(WORK INSTRUCTIONS):
Copy verbatim the material from its first line to the line that holds "slo.location = (2, 6, 8)", including that line.

(AVAILABLE DATA):
━━━━━━━━━━━━━━━━
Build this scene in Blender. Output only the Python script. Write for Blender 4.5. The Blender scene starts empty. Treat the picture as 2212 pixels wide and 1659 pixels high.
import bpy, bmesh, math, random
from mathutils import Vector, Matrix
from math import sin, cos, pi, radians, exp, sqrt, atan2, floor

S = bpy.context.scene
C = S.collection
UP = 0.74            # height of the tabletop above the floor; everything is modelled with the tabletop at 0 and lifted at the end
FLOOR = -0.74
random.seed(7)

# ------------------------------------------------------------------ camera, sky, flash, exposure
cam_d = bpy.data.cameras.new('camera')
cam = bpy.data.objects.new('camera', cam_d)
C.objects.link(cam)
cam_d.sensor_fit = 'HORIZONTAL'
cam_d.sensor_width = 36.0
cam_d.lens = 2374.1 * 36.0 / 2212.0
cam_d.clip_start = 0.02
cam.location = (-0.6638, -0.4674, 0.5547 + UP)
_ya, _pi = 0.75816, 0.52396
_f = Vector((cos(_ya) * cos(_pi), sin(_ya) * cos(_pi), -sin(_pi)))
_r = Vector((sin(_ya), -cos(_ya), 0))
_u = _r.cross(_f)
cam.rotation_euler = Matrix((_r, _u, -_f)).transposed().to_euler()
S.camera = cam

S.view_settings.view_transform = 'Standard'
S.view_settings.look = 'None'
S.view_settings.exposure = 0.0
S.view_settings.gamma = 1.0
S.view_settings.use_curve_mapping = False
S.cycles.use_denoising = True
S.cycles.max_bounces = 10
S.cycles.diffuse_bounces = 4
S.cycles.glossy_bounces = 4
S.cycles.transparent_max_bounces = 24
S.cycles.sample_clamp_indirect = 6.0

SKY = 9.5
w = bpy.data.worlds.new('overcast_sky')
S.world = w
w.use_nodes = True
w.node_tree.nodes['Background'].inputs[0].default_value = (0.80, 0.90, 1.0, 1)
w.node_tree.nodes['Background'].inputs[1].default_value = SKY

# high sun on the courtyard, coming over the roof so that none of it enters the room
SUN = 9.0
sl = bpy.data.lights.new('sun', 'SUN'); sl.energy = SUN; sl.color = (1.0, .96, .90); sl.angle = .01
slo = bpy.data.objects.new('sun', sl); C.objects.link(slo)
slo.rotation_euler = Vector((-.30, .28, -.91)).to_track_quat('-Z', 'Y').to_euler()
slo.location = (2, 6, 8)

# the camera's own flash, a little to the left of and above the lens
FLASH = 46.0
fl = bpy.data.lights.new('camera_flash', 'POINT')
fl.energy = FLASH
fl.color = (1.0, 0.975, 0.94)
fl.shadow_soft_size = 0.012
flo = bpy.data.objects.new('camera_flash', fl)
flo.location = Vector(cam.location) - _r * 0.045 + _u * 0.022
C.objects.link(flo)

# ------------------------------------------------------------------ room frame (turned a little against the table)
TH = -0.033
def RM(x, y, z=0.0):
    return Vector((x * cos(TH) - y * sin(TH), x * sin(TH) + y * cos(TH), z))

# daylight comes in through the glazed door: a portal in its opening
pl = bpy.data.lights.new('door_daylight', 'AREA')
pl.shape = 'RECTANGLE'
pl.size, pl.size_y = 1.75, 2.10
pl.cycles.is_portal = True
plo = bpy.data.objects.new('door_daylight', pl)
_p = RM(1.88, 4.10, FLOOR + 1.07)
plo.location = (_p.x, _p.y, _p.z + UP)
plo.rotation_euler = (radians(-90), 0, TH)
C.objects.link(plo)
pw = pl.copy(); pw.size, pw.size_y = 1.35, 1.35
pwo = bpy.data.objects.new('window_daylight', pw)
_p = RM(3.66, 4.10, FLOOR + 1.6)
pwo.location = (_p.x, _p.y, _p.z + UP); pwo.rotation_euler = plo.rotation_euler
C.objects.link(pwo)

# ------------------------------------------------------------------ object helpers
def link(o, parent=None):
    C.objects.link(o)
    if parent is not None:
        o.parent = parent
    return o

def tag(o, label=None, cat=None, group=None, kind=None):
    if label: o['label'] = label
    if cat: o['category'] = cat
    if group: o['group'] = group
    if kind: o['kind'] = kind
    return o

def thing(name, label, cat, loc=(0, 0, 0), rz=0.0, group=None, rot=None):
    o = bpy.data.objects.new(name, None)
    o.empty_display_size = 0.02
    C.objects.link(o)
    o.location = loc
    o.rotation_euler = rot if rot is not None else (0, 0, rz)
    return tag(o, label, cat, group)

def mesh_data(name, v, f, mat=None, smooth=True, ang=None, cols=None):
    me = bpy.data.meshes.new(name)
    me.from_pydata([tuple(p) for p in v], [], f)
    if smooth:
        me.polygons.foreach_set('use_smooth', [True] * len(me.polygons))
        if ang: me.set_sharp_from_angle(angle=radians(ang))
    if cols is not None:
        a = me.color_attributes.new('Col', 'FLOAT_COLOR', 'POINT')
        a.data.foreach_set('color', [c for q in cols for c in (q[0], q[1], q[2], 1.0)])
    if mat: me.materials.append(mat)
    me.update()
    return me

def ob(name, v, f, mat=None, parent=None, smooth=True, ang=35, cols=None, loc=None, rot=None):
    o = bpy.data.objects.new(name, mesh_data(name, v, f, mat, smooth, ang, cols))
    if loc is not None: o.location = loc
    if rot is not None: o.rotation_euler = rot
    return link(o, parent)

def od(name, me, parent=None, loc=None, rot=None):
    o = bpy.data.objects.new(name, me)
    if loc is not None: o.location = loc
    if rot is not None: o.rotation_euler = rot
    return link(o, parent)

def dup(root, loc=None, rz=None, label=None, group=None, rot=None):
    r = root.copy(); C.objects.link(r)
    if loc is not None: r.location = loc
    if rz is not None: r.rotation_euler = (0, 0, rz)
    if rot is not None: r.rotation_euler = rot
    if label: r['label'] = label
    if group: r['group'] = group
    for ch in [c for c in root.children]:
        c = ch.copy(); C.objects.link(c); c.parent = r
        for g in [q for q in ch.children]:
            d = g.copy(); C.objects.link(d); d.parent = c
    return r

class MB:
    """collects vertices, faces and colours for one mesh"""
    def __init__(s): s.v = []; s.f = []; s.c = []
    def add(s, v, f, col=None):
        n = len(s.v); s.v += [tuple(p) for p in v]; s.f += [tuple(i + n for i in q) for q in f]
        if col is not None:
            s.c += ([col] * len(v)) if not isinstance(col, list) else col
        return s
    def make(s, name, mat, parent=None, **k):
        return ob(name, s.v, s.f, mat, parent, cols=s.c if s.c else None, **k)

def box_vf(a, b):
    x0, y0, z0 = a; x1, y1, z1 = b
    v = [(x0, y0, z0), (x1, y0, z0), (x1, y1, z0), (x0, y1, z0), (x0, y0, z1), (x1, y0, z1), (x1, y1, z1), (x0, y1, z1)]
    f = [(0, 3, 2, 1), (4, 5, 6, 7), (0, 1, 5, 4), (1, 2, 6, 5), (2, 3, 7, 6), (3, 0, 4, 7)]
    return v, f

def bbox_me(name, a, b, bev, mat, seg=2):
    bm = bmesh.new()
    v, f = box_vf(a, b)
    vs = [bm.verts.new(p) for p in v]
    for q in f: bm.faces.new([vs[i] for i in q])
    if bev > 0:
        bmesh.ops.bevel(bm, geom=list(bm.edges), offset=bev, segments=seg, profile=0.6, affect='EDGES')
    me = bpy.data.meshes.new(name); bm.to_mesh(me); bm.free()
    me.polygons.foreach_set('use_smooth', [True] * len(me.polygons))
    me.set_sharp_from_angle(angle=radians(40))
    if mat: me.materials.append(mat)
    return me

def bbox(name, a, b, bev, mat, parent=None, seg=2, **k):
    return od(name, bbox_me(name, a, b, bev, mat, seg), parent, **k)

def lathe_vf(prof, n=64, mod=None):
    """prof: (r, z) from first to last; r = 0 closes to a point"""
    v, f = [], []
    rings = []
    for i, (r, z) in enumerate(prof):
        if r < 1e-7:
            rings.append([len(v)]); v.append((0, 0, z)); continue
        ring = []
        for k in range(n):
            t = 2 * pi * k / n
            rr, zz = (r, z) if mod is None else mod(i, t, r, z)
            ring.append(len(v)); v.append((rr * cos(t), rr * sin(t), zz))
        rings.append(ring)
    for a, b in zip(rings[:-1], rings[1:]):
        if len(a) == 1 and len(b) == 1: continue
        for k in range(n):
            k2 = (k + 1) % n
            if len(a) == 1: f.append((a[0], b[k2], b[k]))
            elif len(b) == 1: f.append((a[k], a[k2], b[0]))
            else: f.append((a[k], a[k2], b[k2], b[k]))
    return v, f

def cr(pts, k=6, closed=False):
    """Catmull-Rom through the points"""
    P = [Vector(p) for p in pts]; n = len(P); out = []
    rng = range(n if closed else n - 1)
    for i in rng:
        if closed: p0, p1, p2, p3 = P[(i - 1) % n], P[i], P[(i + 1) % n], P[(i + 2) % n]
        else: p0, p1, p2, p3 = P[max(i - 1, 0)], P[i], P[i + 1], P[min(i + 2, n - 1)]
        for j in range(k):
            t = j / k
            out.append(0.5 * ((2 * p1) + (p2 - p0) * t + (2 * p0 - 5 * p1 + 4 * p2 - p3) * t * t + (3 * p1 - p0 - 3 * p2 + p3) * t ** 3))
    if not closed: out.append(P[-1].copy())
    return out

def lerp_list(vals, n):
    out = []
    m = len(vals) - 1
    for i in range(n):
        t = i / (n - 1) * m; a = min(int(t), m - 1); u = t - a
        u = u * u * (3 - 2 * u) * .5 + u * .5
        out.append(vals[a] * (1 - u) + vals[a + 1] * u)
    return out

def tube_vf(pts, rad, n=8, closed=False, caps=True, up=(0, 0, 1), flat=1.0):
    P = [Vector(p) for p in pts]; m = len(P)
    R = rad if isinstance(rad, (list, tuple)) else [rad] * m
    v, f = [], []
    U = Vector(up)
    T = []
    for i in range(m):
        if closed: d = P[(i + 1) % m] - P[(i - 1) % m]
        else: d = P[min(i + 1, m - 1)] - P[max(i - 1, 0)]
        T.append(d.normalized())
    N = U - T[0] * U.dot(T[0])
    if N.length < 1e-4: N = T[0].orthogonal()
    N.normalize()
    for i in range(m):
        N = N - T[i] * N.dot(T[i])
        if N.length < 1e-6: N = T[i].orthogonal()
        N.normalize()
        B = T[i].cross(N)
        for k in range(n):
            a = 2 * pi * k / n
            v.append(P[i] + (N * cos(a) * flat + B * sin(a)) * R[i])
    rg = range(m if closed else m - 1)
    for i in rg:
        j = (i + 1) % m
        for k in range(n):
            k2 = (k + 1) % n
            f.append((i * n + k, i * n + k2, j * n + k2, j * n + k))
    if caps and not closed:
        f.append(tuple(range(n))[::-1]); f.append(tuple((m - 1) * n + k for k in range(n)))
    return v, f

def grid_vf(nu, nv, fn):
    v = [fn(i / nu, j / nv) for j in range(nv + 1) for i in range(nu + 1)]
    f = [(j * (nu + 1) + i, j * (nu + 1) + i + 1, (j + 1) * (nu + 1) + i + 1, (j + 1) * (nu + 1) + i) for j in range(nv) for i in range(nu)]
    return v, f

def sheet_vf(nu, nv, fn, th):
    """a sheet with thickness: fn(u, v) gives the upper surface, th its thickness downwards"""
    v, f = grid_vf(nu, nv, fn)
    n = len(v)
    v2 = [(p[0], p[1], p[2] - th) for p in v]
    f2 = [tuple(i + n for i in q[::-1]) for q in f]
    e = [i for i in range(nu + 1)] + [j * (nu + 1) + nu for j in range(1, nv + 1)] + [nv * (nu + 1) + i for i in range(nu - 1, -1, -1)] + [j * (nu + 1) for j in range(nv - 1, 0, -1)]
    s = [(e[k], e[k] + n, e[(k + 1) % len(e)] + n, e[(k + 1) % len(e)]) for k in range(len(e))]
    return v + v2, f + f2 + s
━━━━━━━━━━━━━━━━
(ANSWER IN FULL):
Build this scene in Blender. Output only the Python script. Write for Blender 4.5. The Blender scene starts empty. Treat the picture as 2212 pixels wide and 1659 pixels high.
import bpy, bmesh, math, random
from mathutils import Vector, Matrix
from math import sin, cos, pi, radians, exp, sqrt, atan2, floor

S = bpy.context.scene
C = S.collection
UP = 0.74            # height of the tabletop above the floor; everything is modelled with the tabletop at 0 and lifted at the end
FLOOR = -0.74
random.seed(7)

# ------------------------------------------------------------------ camera, sky, flash, exposure
cam_d = bpy.data.cameras.new('camera')
cam = bpy.data.objects.new('camera', cam_d)
C.objects.link(cam)
cam_d.sensor_fit = 'HORIZONTAL'
cam_d.sensor_width = 36.0
cam_d.lens = 2374.1 * 36.0 / 2212.0
cam_d.clip_start = 0.02
cam.location = (-0.6638, -0.4674, 0.5547 + UP)
_ya, _pi = 0.75816, 0.52396
_f = Vector((cos(_ya) * cos(_pi), sin(_ya) * cos(_pi), -sin(_pi)))
_r = Vector((sin(_ya), -cos(_ya), 0))
_u = _r.cross(_f)
cam.rotation_euler = Matrix((_r, _u, -_f)).transposed().to_euler()
S.camera = cam

S.view_settings.view_transform = 'Standard'
S.view_settings.look = 'None'
S.view_settings.exposure = 0.0
S.view_settings.gamma = 1.0
S.view_settings.use_curve_mapping = False
S.cycles.use_denoising = True
S.cycles.max_bounces = 10
S.cycles.diffuse_bounces = 4
S.cycles.glossy_bounces = 4
S.cycles.transparent_max_bounces = 24
S.cycles.sample_clamp_indirect = 6.0

SKY = 9.5
w = bpy.data.worlds.new('overcast_sky')
S.world = w
w.use_nodes = True
w.node_tree.nodes['Background'].inputs[0].default_value = (0.80, 0.90, 1.0, 1)
w.node_tree.nodes['Background'].inputs[1].default_value = SKY

# high sun on the courtyard, coming over the roof so that none of it enters the room
SUN = 9.0
sl = bpy.data.lights.new('sun', 'SUN'); sl.energy = SUN; sl.color = (1.0, .96, .90); sl.angle = .01
slo = bpy.data.objects.new('sun', sl); C.objects.link(slo)
slo.rotation_euler = Vector((-.30, .28, -.91)).to_track_quat('-Z', 'Y').to_euler()
slo.location = (2, 6, 8)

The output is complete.